A few weeks ago I was in Nairobi for some meetings. In Sudan I don't come across many women from a similar cultural background. In Nairobi there are quite a few, and I met a lady who was working with a different organization in a different part of Sudan who happened to be in Nairobi along with a friend who was also living in Sudan. Since there was another guy I work with in for the same meetings as me, I decided to see if the girl and her friend wanted to go bowling with us (one of the nice things about Nairobi). The timing didn't work out for bowling, but we did manage to meet up for dinner instead.

You see, people who live in different environments become a bit socially awkward when they do come in contact with those of similar backgrounds. Since we all were in that category, it's no wonder what became of the evening. It started nice enough as we met them at the apartment and covered introductions a bit before heading to a place in town that has Mexican(ish) food. It had been a year since my last experience with Mexican food, and I imagine similar for the others, so we were all pretty excited about it. About 5 minutes in, Mormons or Mennonites came up and the one girl talked of how Mennonites aren't weird like Amish people. Being from Pennsylvania and near many Pennsylvania Dutch communities, I thought I'd probe a little deeper and ask why she said that. She went on to discuss how Amish can't wear buttons and were weird and backwards. And, although there are Pennsylvania Dutch near to where I'm from, the main reason I pushed the issue is that my buddy working with me is from an Amish background. (Ok, now I know you're wondering how it happened that I came across an Amish guy in Sudan, but we'll not get into that right now.)
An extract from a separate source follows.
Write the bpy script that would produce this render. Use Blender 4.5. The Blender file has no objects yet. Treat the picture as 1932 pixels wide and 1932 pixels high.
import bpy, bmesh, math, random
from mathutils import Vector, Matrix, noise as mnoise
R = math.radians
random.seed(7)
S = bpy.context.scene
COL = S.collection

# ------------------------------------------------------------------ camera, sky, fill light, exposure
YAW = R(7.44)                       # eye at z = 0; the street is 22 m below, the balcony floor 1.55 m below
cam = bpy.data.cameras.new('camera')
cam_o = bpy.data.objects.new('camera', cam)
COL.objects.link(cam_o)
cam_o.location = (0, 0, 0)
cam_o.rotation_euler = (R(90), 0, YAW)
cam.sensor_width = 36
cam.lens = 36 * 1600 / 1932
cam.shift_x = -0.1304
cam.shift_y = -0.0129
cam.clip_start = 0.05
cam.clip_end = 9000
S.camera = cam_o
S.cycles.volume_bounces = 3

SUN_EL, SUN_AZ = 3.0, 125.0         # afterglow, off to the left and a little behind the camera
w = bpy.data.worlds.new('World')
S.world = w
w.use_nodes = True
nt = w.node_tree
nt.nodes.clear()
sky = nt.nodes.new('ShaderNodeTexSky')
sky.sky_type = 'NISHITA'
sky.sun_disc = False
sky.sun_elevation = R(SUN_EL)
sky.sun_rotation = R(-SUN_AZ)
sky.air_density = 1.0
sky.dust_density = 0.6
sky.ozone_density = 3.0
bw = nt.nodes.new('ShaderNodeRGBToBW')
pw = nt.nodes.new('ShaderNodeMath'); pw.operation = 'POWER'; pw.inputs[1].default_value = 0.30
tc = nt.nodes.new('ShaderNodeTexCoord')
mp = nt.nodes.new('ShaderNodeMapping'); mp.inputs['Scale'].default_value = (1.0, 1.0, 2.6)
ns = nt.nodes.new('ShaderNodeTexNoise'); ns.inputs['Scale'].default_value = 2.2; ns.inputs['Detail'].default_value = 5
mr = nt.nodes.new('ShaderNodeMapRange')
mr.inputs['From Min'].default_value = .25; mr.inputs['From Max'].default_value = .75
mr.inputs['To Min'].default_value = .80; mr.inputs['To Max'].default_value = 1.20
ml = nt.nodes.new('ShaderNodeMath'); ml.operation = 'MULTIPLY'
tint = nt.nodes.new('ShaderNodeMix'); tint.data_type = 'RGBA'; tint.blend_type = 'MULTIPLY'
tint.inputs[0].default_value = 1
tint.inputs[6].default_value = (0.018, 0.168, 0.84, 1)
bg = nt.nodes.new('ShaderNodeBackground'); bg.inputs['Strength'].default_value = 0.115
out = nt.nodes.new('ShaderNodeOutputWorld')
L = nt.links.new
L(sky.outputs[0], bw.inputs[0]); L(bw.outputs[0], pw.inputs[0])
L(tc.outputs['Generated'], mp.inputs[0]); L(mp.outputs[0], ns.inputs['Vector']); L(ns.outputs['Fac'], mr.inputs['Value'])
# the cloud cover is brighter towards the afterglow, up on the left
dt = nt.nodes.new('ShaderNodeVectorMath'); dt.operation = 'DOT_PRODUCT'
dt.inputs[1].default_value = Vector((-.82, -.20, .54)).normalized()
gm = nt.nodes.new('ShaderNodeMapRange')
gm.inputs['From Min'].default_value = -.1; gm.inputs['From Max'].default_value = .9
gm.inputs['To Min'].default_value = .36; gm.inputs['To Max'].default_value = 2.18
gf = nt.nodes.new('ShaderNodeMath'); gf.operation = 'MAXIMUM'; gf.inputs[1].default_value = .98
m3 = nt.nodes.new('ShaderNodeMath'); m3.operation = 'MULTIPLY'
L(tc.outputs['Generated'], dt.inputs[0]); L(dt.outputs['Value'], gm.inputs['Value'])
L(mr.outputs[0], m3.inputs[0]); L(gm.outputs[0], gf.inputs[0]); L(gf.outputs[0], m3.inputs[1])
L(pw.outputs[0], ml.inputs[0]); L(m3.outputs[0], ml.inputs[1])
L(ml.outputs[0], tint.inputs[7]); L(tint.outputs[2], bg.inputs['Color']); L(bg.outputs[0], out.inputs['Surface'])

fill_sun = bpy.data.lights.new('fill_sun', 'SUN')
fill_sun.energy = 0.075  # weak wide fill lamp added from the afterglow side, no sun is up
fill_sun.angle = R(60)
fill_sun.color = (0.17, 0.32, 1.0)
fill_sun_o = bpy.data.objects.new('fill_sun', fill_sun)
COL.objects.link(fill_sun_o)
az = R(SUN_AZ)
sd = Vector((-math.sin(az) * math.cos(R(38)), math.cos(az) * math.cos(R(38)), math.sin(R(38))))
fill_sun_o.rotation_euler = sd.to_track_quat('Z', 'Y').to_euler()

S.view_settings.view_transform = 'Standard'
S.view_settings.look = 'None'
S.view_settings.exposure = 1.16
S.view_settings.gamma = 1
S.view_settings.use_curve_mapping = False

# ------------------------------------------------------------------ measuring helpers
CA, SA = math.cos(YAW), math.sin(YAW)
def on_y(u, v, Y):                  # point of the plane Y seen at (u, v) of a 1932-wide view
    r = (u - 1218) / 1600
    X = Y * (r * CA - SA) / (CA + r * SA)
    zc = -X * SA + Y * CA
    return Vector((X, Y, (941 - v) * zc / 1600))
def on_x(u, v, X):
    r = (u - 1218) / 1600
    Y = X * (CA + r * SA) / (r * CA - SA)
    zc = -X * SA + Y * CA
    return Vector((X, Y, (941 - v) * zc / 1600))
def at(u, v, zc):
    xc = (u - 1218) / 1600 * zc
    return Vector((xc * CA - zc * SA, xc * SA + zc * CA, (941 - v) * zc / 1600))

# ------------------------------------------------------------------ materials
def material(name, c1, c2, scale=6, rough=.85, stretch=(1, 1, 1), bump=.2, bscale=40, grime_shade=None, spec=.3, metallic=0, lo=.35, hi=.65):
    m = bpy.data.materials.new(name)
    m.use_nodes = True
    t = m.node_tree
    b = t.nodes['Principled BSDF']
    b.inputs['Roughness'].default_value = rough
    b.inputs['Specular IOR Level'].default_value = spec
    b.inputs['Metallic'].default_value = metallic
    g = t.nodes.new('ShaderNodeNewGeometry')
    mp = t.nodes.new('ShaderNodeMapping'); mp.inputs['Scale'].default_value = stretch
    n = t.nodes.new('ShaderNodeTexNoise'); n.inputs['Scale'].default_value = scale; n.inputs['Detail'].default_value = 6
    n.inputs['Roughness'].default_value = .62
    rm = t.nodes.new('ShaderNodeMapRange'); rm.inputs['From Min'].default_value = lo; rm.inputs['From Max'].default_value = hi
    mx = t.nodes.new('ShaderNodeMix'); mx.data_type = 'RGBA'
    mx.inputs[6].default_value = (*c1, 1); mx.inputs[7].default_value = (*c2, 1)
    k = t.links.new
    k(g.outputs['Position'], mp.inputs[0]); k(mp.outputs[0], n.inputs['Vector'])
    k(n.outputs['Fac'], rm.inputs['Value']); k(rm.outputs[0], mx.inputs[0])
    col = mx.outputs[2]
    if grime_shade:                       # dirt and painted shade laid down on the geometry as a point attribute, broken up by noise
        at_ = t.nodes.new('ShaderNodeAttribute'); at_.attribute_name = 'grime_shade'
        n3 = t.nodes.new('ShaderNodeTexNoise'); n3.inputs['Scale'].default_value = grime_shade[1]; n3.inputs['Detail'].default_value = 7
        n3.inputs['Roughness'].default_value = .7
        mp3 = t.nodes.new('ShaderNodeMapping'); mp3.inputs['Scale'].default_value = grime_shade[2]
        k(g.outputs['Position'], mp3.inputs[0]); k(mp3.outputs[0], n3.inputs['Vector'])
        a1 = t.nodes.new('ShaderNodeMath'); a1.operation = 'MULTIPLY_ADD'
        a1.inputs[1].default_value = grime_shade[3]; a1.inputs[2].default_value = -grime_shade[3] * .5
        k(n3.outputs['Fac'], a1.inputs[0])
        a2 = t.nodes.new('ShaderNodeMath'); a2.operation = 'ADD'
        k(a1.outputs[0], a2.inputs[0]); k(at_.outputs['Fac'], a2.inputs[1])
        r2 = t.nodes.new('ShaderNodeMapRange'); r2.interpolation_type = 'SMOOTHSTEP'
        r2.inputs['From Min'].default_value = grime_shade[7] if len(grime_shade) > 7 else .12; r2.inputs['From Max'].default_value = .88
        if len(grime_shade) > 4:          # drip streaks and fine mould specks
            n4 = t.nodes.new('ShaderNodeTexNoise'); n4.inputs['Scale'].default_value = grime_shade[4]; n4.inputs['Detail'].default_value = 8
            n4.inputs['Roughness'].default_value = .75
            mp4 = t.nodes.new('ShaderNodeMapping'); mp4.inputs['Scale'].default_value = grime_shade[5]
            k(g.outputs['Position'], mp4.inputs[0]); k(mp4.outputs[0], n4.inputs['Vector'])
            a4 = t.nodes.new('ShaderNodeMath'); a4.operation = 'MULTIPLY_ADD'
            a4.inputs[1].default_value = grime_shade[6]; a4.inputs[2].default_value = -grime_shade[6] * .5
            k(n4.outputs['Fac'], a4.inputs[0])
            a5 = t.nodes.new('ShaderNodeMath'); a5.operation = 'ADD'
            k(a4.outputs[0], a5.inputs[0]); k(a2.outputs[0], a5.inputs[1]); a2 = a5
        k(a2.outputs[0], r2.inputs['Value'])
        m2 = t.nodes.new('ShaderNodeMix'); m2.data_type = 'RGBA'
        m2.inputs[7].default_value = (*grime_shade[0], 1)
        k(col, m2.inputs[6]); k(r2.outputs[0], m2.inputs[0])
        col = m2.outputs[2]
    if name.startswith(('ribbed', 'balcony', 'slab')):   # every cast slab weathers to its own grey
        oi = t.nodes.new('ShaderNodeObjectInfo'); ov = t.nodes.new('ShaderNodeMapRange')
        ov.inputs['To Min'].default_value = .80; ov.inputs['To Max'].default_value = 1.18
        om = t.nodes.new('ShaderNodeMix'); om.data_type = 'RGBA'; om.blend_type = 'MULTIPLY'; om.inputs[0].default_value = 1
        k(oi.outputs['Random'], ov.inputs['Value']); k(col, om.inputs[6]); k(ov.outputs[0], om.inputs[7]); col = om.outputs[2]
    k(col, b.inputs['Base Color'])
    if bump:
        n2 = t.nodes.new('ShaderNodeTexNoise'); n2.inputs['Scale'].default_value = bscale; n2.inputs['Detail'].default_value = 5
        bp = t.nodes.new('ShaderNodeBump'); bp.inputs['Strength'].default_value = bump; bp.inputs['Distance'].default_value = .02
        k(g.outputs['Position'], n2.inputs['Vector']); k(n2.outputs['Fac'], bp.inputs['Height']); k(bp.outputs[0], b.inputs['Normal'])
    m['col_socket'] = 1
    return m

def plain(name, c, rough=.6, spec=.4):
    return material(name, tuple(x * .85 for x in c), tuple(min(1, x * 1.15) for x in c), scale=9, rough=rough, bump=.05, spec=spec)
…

While she's going into different things about the Amish that are weird, I start laughing quite a bit and my buddy is also, although not as hard as I am. The friend of this girl catches on and tries to interrupt her, but she keeps going on and on about how the Amish don't use electricity and the men have those weird beards (also funny considering the facial hair I have) and so on. When she caught on that there was something unusual, we told her that my friend was Amish. Of course she didn't believe it at first, and she says, "No way. Are you really Amish? If you are I'm going to feel really bad." And then she went on saying other things that she thought were weird about the Amish and reasons why my buddy couldn't be Amish. The driver's license that showed his last name as Yoder didn't even convince her. Because he was wearing blue jeans, not black, asking if he came by boat, things like that. She really still didn't believe us even as he was explaining about Amish life and how he is from a non-old Order (more progressive) Amish background. It took her calling a couple of our staff with my phone who knew this guy's background before she finally did consider it might be true. But, she still continued to bring it up many times and asked all kinds of questions about the Amish. It was an interesting evening of conversation and education for our new friends. I learned a few new things about the Amish too.

And, although it was an evening centered around the Amish, it was fun to be out of Sudan and practicing my social skills again. The food was good and the girls really were nice. We got to talk quite a bit about NCAA basketball and look ahead to March Madness as well, so that was also fun. As all of my MK friends in university attested to, it's a little tough fitting back in after spending time in other environments, so maybe if I can practice every now and then it won't be so bad when I go back to the States for home leave in a few months.